En Colombia la pobreza está en cada esquina. Se puede mirar en los rostros de otros cada pocos metros. Es fácil andar en el carro con los vidrios oscuros cerrados, fingir demencia cuando se acerca alguien a pedir en un restaurante al aire libre, voltear la mirada cuando hay contacto directo con la cara del desdichado. Sin embargo, la realidad del país en el que vivo es imposible de esconder y no me acostumbro. No me acostumbraré nunca. Sí, hay unos que se rebuscan la vida y logran salir de la pobreza aun con todo en su contra, pero hay millones que no. No obstante, aquí aplaudimos al extraordinario y abandonamos al ordinario. Como si vencer la pobreza fuera una competencia. Mientras quienes nacimos por azar en mejores condiciones decimos desde lejos y por encima del hombro: “El que quiere puede”.

No me acostumbro a que tan pocos tengamos tanto y tantos tan poco; ni me parece normal ni deseable que podamos coexistir en un mismo pedazo de tierra más de cincuenta millones de personas en el que, la mitad, vive con menos de 5.000 pesos al día. La misma cifra que aquel señor nos ofreció para que compráramos caramelos. Y eso por mencionar sólo una de tantas injusticias que padecen los más pobres.

Aquel hombre tenía razón. La vida no vale nada. Un estudio reciente dio cuenta de que 560.000 niños sufren de desnutrición crónica y más de quince mil desnutrición aguda. Más de ocho millones de personas son víctimas del conflicto armado y, todavía, hay quienes insisten en la continuidad de una guerra para seguir enviando jóvenes a una muerte segura, en vez de transitar el doloroso, pero no mortal, camino de la paz y la reconciliación.
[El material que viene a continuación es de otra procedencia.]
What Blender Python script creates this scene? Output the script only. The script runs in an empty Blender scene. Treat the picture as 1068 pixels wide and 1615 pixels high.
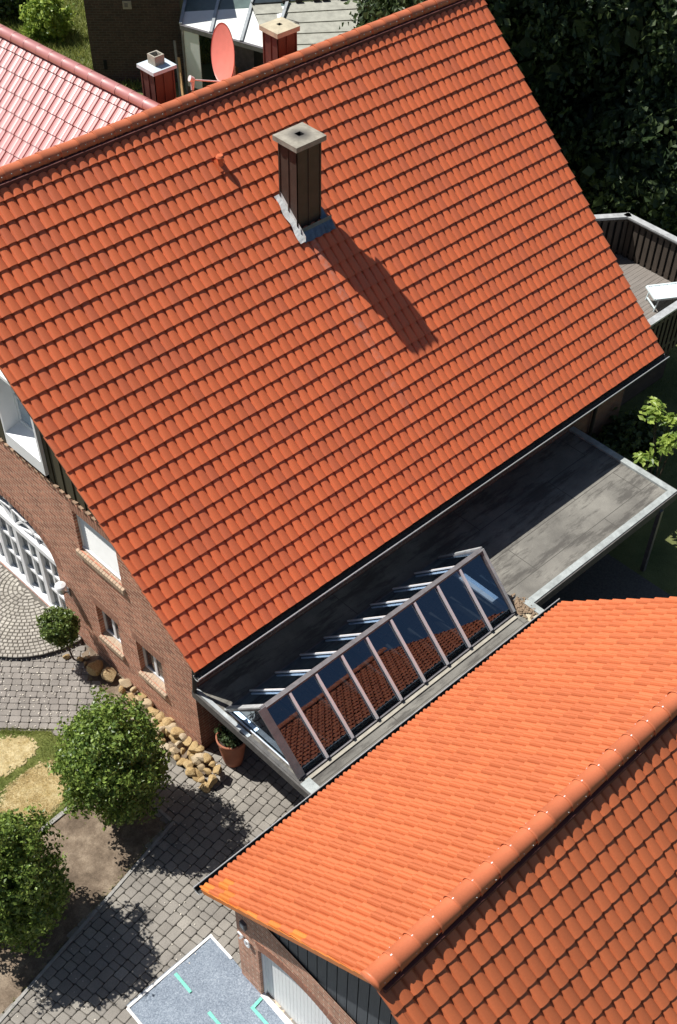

Ser colombiana es agobiante. Es llevar a cuestas una bandera que pesa y poco enorgullece. Por eso aquí nos contentamos con logros loables, pero que no cambian nada: que Egan Bernal ganó un Tour de Francia, y Mariana Pajón, tres medallas olímpicas. Que Shakira batió más de veinte récords con sus últimas canciones, que Linda Caicedo juega en el Real Madrid; todo muy positivo, pero irrosorio para un país que necesita de héroes cotidianos. De nosotros.

Yo me seguiré aferrando a esos pequeños gestos de humanidad en los que encuentro cada día un poco de la esperanza que hace tanto tiempo siento lejana: en un mendigo que les compra dulces a unas niñas, en la señora que abrazó a una mujer joven que lloraba en una acera, en el hombre que pide monedas en la calle para alimentar a su perro antes que a él, en quien elije no pitarle a otro desde el carro, sino tener paciencia porque la calle es de todos, en los militares cuando se unen para rescatar niños perdidos de la selva aunque las probabilidades de encontrarlos vivos sean escasas, en quienes observan la vida con consciencia y empatía y no de forma déspota e indiferente. En quienes no se acostumbran a sus lujos y no los ven como un regalo divino, sino que comprenden el milagro aleatorio que es la existencia.

Sí, me quedo con eso. En un mundo que se escandaliza más con las rupturas de las parejas de artistas famosos, que por las altas temperaturas que está registrando la Tierra por primera vez en 120.000 años, donde 700 millones de personas viven en la pobreza extrema sin comida, y algunas sin agua, pero se pone la atención en un millonario excéntrico que invierte y derrocha su fortuna para buscar agua en Marte como si aquí no hubiera a quién salvar, me sigo y me seguiré aferrando a ese camino empedrado que es pensar en los otros, mirarles a la cara y abrazar su sufrimiento como si fuera el propio. Como dijo Borges: “podría ser al contrario”.